Zwaanenburg is known for his research into extended playing techniques for the flute, combining his interest in performance, theatre, composition and the use of live electronics. He is also known for initiating the development of the open hole alto flute in co-operation with the Dutch flute makers Eva Kingma and Dirk Kuiper in 1986/87, often using it to display his command of these extended techniques.
Zwaanenburg has conducted groups such as 'The Barton Workshop', the English 'Cornelius Cardew Ensemble' (which he founded and of which he was the artistic director), the 'AXYZ ensemble' and various other groups.
Zwaanenburg has published scores including studies for contemporary flute techniques and has given lectures, workshops and master classes at a great many international venues throughout the world. In 1994 he founded an experimental Rock group "Kxtahpaph", with which he performed and for which he composed most material.
In 2004 Zwaanenburg started touring with his new live electronic music theatre ensemble called WATT?, performing his multi-media composition 'The Longest Mauvais Quart d'Heure'.
http://www.electronicsamsterdam.info/


Felipe Ignacio Noriega (1982): The mill song (2012, world premiere)
A piece inspired by the origins and social implications of clog dancing, where escapism, fantasy, and pride become the main resources for everyday life.
The Mill song was made possible thanks to a long period of research and intense collaboration between performer, composer and dramaturg. Each of their input was essential for the final form of the piece.

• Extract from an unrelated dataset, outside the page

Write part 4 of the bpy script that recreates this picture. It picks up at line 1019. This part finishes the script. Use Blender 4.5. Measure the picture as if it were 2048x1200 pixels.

Ned McGowan (1970): Workshop (2004)
“A particularly impressive piece is Workshop by Ned McGowan... McGowan creates a wonderful environment of machine and construction ‘noises’, placed in timbral and rhythmic interplay with rapid, flashy recorder lines that travel into quieter sections and end exuberantly.” Tom Bickley

SOLO für Melodieinstrument mit Rückkopplung (1966) Karlheinz Stockhausen (1928-2007). Work no. 19
A soloist performing a piece together with him or herself. This used to be a dream of Stockhausen for a long time. With the modern technology in the sixties, it became possible to realise this idea.
Material played during a period of time is recorded and played back in the next period. The Rücckkopplung (which today is called a delay) can keep on playing back the material including the new recorded information in the following periods.

The score consists of 6 pages of notated music. The order is free. According to a very strict interpretation schedule the soloist has to choose material from one or more pages. In general a greater part of the notated material won't be played. The soloist can choose the music that fits best the instrument.

Apart from the soloist playing his line, 4 technical assistants were needed to handle the tape delay. Today computers are very well capable of doing the same job. Composer and programmer Danny de Graan designed a patch in Max/Msp especially for SOLO. With this software any version of the piece can be played, with or without assistants.

Solo was commissioned by a Japanese broadcasting company, and was premiered in April 1966 in Tokyo.

Enrique Mendoza (1978): Sikanda (2011)
In Michael Ende’s “Die Unendliche Geschichte”, we can find a very important character called Sikanda; the lightest, swiftest and most agile sword there is. In a metaphor, the performer will have to deal with a conflict between live electronics and flute, in which the sound of one cannot exist without the sound of the other, as the fight is with the reflection of oneself.

Sikanda was written for Jos Zwaanenburg in 2011 and premiered in London, February 2012. Max/MSP programming by Mendoza and Zwaanenburg.

Demonstrations with live electronics software (MaxMSP and Ableton Live).
The Conservatorium van Amsterdam (CvA) holds since September 2012 a high-level Master's programme Live Electronics.

It is designed to accommodate the aspirations of performers from any musical background who wish to specialize in combining their traditional instruments with live electronic extensions. The programme is primarily designed for performers with a music-driven interest in electronics and technology, which could also include, for instance, 'laptopists' as long as they can show proficiency in music theory and performance practice.
In a world in which electronics are more and more present, and at the same time more accessible and affordable, there is an increasing interest in musicians that can deal with (live) electronics.
The Amsterdam two-year master's programme provides profound education in combining the traditional instrument with live electronic extensions. Through balanced training in using dedicated soft and hardware on one hand and the traditional instrument on the other, students are enabled to develop their artistic, creative and technological skills in an area which asks for consistent development. Performance, composition, improvisation, multimedia, music technology, computer programming, synthesiser programming, new and vintage hardware, theatre are key subjects.
The programme is completely cross-genre and is not based towards just one music style or tradition.
Lessons, lectures, workshops are given by an experienced team of CvA teachers and special guest teachers from all around the world.